The main reason behind it is money. But not as a cost saving measure as it’s sold to the public.

A politician has donors. Donors are rich and own companies. Companies that can be used to gain contracts of govt services. So that donor hires a lobbyist, the lobbyist hires a think tank to make up some reasons why a particular service should be privatized that includes massive cost savings to the govt. The lobbyist hands that report to the politician with a wink and a nudge and promises to get him re-elected. The politician shows his or hers party and they all salivate over the “savings” (donations), and start to push for it. Constantly blaming govt for its inherent failures in the process.

If it finally gets privatized, pockets are lined, the donors stock portfolio takes a massive jump, and everyone pats each other on the back imagining how much money the tax payers will save with the new streamlined services.

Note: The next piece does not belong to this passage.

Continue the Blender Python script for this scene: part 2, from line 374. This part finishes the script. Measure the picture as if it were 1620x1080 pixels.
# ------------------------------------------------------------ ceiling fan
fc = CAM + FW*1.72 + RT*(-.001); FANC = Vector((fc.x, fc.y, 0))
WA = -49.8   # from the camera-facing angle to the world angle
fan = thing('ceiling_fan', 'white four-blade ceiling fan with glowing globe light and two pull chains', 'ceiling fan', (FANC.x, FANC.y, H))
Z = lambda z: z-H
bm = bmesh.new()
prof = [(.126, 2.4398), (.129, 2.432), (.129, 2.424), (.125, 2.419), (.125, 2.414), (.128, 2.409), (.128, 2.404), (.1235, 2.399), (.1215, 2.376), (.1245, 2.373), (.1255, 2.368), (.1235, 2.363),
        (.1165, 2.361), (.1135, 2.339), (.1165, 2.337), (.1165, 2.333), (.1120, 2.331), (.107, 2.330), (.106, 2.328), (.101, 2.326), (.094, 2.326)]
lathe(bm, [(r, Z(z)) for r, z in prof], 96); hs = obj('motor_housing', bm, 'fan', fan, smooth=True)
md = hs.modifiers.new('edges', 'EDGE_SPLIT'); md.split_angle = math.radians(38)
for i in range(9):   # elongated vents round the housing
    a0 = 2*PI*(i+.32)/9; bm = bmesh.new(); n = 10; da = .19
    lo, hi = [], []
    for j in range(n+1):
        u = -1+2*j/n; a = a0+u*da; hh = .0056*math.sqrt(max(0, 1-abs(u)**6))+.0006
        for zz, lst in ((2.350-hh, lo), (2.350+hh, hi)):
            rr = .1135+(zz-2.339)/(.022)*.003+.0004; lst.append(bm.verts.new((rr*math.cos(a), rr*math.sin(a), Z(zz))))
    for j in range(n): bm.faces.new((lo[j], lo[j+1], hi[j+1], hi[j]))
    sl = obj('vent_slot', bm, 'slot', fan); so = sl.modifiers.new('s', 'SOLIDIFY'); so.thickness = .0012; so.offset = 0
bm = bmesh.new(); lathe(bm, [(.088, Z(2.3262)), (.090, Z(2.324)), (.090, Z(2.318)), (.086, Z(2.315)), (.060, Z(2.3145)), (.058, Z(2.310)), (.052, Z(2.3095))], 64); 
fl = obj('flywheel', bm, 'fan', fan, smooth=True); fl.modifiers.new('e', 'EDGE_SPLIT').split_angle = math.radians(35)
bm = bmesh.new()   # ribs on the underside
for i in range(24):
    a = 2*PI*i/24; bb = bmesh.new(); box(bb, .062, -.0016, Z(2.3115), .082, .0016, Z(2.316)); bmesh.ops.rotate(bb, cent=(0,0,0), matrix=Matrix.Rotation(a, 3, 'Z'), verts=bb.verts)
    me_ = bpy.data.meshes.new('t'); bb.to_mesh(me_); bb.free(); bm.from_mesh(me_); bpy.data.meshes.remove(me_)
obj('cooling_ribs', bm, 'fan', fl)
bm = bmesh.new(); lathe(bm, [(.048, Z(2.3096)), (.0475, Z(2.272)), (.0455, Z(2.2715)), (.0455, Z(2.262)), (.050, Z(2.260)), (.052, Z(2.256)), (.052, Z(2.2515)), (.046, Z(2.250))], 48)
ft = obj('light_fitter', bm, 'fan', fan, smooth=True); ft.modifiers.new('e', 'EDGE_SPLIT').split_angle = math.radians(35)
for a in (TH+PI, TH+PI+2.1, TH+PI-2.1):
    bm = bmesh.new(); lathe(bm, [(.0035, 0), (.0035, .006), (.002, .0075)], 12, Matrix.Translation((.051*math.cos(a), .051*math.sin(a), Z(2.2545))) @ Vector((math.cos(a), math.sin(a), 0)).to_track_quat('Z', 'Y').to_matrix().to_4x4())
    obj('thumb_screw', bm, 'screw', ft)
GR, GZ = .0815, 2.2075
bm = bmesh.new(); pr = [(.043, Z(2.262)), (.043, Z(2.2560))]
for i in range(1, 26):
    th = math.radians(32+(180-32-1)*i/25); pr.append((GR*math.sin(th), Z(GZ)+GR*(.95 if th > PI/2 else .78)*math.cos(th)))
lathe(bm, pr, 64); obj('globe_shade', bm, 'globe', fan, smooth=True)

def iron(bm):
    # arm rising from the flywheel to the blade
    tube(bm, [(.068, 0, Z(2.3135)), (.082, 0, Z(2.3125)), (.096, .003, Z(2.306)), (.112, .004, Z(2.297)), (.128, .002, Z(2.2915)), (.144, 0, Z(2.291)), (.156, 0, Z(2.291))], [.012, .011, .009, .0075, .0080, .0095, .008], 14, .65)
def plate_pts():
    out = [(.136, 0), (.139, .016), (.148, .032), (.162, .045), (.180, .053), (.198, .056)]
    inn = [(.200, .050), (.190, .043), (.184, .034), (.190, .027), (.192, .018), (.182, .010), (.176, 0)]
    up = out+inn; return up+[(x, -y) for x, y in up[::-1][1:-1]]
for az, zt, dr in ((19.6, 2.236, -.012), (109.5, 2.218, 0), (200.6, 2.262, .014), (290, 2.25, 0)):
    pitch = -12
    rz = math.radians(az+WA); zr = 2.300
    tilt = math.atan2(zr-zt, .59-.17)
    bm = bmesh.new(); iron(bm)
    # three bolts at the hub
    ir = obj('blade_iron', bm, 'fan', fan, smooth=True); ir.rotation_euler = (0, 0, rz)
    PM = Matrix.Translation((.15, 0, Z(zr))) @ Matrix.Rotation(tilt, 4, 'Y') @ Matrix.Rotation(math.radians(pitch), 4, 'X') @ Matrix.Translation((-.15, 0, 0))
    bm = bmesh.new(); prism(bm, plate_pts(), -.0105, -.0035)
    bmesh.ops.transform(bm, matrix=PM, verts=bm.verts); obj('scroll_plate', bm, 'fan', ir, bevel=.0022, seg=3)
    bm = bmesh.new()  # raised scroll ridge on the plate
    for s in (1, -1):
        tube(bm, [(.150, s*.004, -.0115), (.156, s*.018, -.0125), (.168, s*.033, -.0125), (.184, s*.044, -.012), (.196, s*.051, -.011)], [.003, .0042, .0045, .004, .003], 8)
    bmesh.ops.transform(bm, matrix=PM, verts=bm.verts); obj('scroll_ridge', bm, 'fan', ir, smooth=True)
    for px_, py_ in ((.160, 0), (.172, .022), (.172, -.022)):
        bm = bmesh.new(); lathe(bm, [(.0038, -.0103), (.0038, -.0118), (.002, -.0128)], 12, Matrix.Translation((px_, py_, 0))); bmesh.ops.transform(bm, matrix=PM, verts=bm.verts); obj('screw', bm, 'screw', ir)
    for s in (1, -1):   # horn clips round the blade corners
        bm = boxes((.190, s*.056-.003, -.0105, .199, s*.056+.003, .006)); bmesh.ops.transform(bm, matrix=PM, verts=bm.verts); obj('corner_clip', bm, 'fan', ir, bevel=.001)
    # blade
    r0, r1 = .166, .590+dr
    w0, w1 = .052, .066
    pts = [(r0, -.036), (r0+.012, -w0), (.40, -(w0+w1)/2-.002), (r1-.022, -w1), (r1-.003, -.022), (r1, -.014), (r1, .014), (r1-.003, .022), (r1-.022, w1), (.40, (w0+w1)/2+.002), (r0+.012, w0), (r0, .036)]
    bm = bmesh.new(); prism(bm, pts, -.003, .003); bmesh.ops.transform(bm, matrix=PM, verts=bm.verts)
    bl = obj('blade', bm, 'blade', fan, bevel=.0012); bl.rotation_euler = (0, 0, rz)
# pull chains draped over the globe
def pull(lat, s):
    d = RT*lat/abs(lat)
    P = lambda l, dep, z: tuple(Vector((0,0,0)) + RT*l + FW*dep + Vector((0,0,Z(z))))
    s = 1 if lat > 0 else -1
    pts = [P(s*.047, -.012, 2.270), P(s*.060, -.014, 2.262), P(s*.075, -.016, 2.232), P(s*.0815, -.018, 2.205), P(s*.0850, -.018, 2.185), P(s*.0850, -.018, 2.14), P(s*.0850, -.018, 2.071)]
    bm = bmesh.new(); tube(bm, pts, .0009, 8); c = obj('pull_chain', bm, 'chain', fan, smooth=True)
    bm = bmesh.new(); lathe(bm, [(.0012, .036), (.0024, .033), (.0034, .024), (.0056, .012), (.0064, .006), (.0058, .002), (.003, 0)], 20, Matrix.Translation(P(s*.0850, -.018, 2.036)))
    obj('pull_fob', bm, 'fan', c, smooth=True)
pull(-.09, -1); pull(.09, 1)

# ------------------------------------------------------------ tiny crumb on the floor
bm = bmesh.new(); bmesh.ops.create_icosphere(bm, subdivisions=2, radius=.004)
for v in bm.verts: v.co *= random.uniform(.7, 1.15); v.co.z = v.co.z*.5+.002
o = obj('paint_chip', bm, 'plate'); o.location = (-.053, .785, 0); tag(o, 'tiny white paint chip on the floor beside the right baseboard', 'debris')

Eventually, in the name of profits, because corporations care about profits, not services, the quality of the privatized service starts to diminish. Interestingly though, the politicians don’t complain about the inefficient contractors. Instead they stay quiet. Eventually the service is purchased by a new corporation that now must recover the costs incurred by the purchase, so even worse services.

Eventually people start to question the privatized services because it’s no longer what it once was, and the govt buys back the services from the corporation and funds the services with tax dollars.

It’s a basic corporate money grift straight from taxpayers pockets. Kind of like that scene in Goodfellas where the mob forces a restaurant owner to hand over the keys to his establishment because they’ve bled him dry, and then the mob burns it down for insurance money. Except in this case it can’t be burned down, and now it’s a taxpayer burden with much higher overhead than it ever was before it was privatized.